Guess what?
Great men are not interested in having a trophy wife!*
A trophy woman can be either one of those women who looks good for show but has little to offer in the way of an interesting, unique, and enjoyable personality, or she can be a fabulous woman but her partner doesn't care... he just wants a women who looks good!
Of course there are not-so-great men who are so superficial that their only concern is having an attractive woman who looks good hanging around with them, but great men want something beyond this.
When it comes to a partner, these not-so-great men who want a trophy woman, do not care about conversation, personality, relationship, intimacy, respect, or love. They want to look good to others, and they mistakenly think they are impressing other guys by having an attractive female around. This immature tactic to feel superior, of course is nonsense but still, the phenomenon remains.
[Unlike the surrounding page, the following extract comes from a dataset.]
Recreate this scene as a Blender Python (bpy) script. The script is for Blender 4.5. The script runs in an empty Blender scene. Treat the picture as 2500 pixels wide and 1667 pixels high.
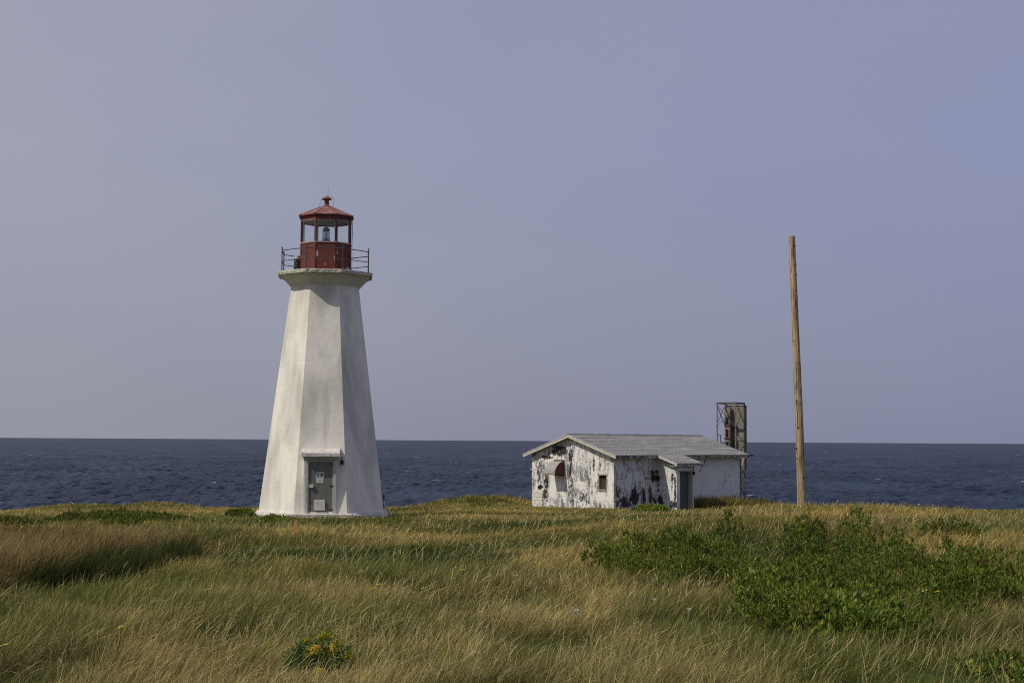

Make no mistake about these sorts of men... they are not the kind of men who will be a good partner nor are they truly great men.
And, today, both men and women realize that the, "trophy wife syndrome" is all about a man's need for an ego boost, nothing more. Most people today can see through the nonsense and typically disrespect the immature need to use others to impress!
Relationships are not about trying to impress others. They are not about superficial appearances, nor are they about using another to boost a unhealthy ego.A healthy relationship must be based on much more than appearance and show.
Truly great men want a partner who has more to offer than an attractive form. They want a partner who brings warmth and care and strength to the relationship. A woman with whom they can share a life. A woman who brings out the best in him, who has various attributes and characteristics he find meaningful... she may be funny, intriguing, kind, gentle, brilliant, exciting, dedicated, or have any number and combination of great qualities!
The specific traits are not important, what is important is that the man wants more than a trophy available to boost his ego by her attractiveness!
*Please note: I'm not in any way suggesting that being attractive in not important to some great men. I'm asserting that men who only care about their images, and who use women to boost their egos are not great men!




5 thoughts and insights:
Hello Jennifer. I had to smile reading this. You know why? It reminds of the movie "The Stepford Wife's".
Hi Peter...
OOOHHHH yes... that was SOME movie!
LOL!
Exactly... as I said, any guy who wants such a wife is so not a great man! ;-)
You bring a smile to my face Peter...
Hope you are well and safe visiting family!
Big hugs,
Jen
Don't forget the flip-side - women who choose a guy because he's loaded. There's something to say about a guy who can provide for his family, but how about the women who stick through no-passion marriages because he provides a "comfortable lifestyle"? That's not the sign of a great woman... deserve what you want and make yourself the best person you can be...
Cheers
Hello again,
Thank you for the Great post. Had an experience with this kind of a man who never forgot me since we met 13 years ago. We were neighbors and our sons became good friends. I was intersted in him too but then I met someone and I forgot him. He had a sort of a wife (not married with her), which is why I did not want to chase him.
Then he moved away. I found out 3years ago that he is not with the woman anymore. Now he is still single, I am available and he doesn't stop calling me. (He always kept my number.) He looks for friendship first as I do, he is nice and a good conversationalist, but it seems having a sensual woman around him who can please him in the bedroom is more important to him. It turned me off and it seems personality and a good heart is not that important to him. If he would apologize and respect me like I asked, maybe it could work out. (I am really hard to get. Funny how this drives men crazy.)
I have bad instincts mixed with good ones about his man. Advice or opinions I would appreciate as we are here to share and help each other.
Pati
Hi Pati,
Thanks for writing...
I am of the opinion that there is never a reason to remain with a man who doesn't respect you.
Period.
Also, I think you actually do have some good instincts but may be ignoring them? :-)
At least from your comment, you seem to know what is best for you... right? (smile)
It is nice to fantasize how a relationship could be but there is a time to face reality and create the life you truly want!